▶ _Given instruction_
Search the records for the word "Treat" and pick out every line that has it.

▶ _Supplied records_
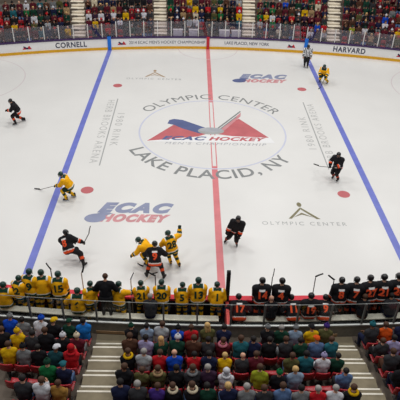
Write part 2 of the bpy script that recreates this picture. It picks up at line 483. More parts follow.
==
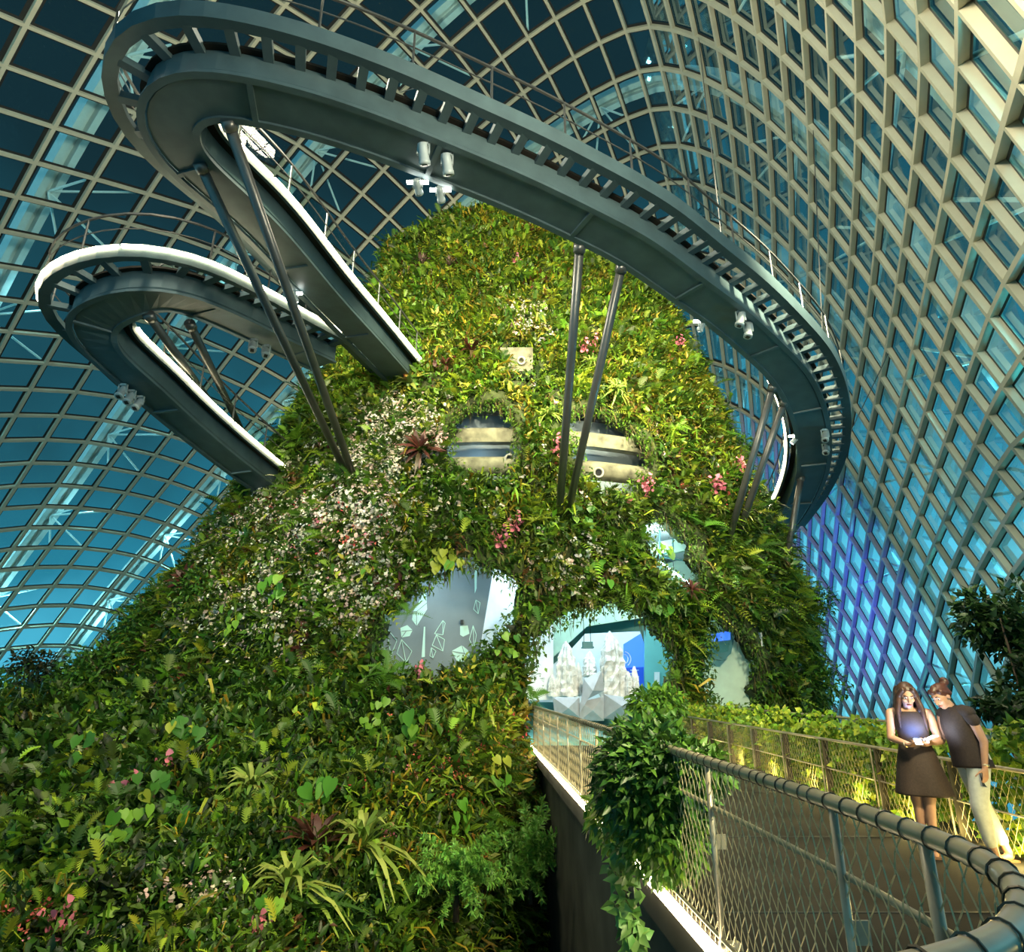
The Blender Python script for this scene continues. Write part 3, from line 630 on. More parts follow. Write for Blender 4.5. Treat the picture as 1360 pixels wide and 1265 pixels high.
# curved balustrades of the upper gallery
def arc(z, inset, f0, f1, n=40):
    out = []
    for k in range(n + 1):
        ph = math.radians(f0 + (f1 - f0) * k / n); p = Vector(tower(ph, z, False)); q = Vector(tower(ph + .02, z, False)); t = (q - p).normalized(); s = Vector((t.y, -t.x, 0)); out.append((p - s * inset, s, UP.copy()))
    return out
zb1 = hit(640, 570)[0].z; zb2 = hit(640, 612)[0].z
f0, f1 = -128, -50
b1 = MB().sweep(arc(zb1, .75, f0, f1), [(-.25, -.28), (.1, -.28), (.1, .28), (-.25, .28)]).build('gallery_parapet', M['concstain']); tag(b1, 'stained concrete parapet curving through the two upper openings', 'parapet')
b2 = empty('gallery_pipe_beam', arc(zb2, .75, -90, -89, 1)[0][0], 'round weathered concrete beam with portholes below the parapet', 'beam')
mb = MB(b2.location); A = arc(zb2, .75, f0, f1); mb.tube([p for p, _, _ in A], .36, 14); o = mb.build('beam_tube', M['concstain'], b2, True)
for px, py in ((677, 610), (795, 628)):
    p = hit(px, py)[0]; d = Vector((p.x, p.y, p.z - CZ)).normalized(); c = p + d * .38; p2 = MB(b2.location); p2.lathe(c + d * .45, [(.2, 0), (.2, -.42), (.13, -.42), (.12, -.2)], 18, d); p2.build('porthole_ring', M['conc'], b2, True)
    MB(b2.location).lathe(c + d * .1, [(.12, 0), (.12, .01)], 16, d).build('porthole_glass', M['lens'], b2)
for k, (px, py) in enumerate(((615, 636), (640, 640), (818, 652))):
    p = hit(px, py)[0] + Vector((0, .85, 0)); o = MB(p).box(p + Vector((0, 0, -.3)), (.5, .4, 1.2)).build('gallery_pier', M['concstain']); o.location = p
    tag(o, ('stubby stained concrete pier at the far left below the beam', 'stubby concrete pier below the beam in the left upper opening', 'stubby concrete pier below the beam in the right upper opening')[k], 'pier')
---
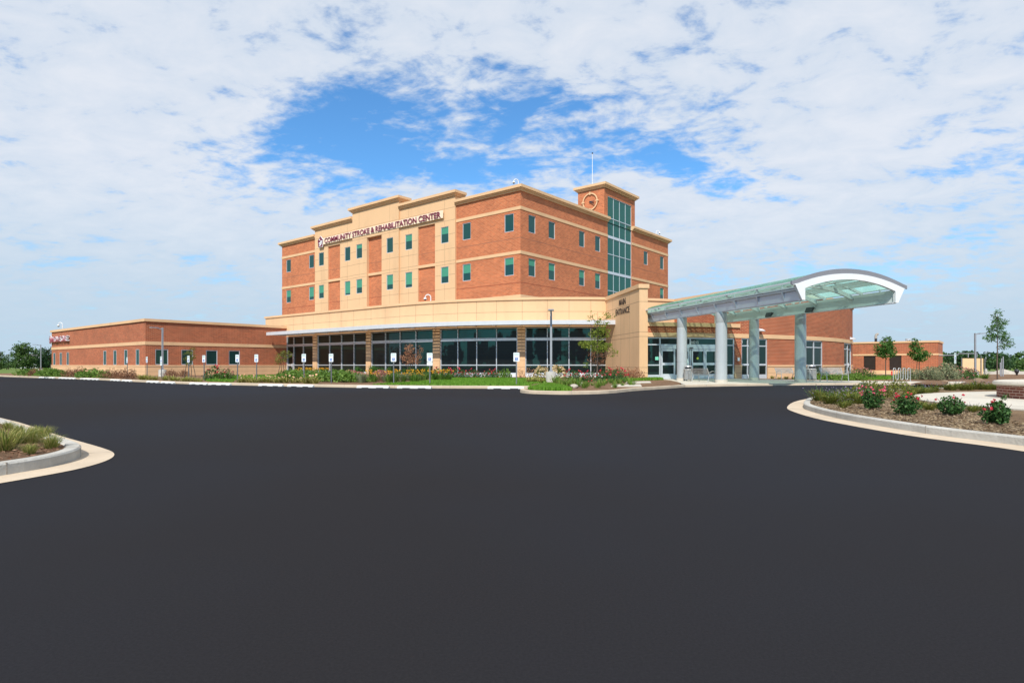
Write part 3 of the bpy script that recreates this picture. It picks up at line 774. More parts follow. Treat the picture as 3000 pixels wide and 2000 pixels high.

▶ _Final result_
The Blender Python script for this scene continues. Write part 3, from line 630 on. More parts follow. Write for Blender 4.5. Treat the picture as 1360 pixels wide and 1265 pixels high.
Write part 3 of the bpy script that recreates this picture. It picks up at line 774. More parts follow. Treat the picture as 3000 pixels wide and 2000 pixels high.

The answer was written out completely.